In defending a seemingly slow-moving federal response in Puerto Rico, Trump had to smack local mayors, including San Juan Mayor Carmen Yulin Cruz, and Puerto Rican residents and local officials for not doing enough to help themselves. Strict haughtiness, particularly from a billionaire who has oodles of folks to serve his every need. In firing Health and Human Services Secretary Tom Price over his use of private airplane charters, Trump threw around the fact that other Cabinet members are using their own private planes.
This is not the face of empathy or caring or even listening to people other than himself.
Frankly, it is disappointing to an extreme, disgusting perhaps to see video of the President as he offers notes of solace even as you know that he is just going through the motions. In the end, that’s why neo-Nazis and white supremacists are only among the bad players out there, in the Trump view, rather than a stand based on our true national values.

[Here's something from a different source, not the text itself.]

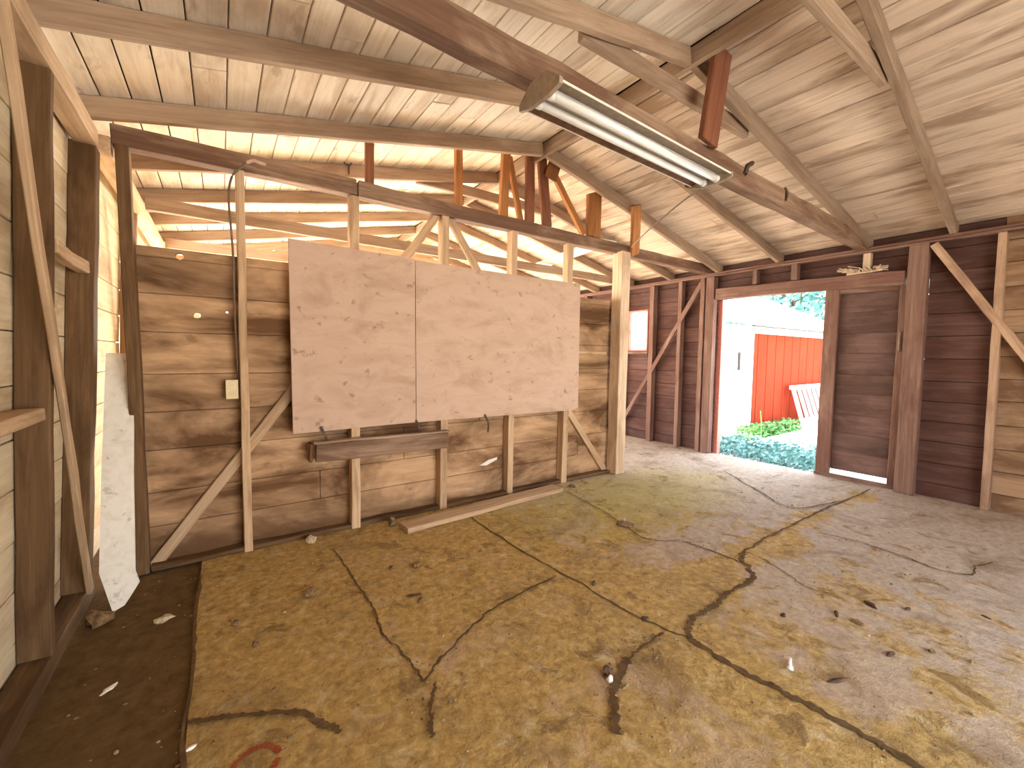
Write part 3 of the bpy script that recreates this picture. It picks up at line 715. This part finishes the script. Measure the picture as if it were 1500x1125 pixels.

Haughtiness allows the President to house foreign dignitaries at his own hotel, no doubt in violation of the emoluments clause of the U.S. Constitution. Haughtiness makes the President so sure in all things he espouses publicly. He knows more than the generals about how to beat ISIS. It is haughty Trump who just knows in his gut that having Secretary of State Rex W. Tillerson reach out toward North Korea through diplomatic channels as a “waste of time,” asserting that only he, Trump, can solve what previous presidents have failed to achieve.
Haughty Trump backs bills that cut health care for millions and says such an approach is “beautiful,” tax cut proposals that are aimed at the middle-class as opposed to serving the rich with tax cuts, and an anti-environmental scythe through clean and water regulations, all in the name of improving the environment.
Haughty Trump insists that Middle East Peace is easy to achieve and that Iran is cheating on its treaty operations despite international certifications otherwise. Haughty Trump insists that radical Islam terrorists are responsible, not a 64-year-old white retiree with a passel of assault rifles.
Haughtiness requires only gut checks, not facts, credo over science and political personality and slogans rather than a legislative agenda that actually helps.
The emperor has no clothes, for sure, but he also lacks any capacity for empathy.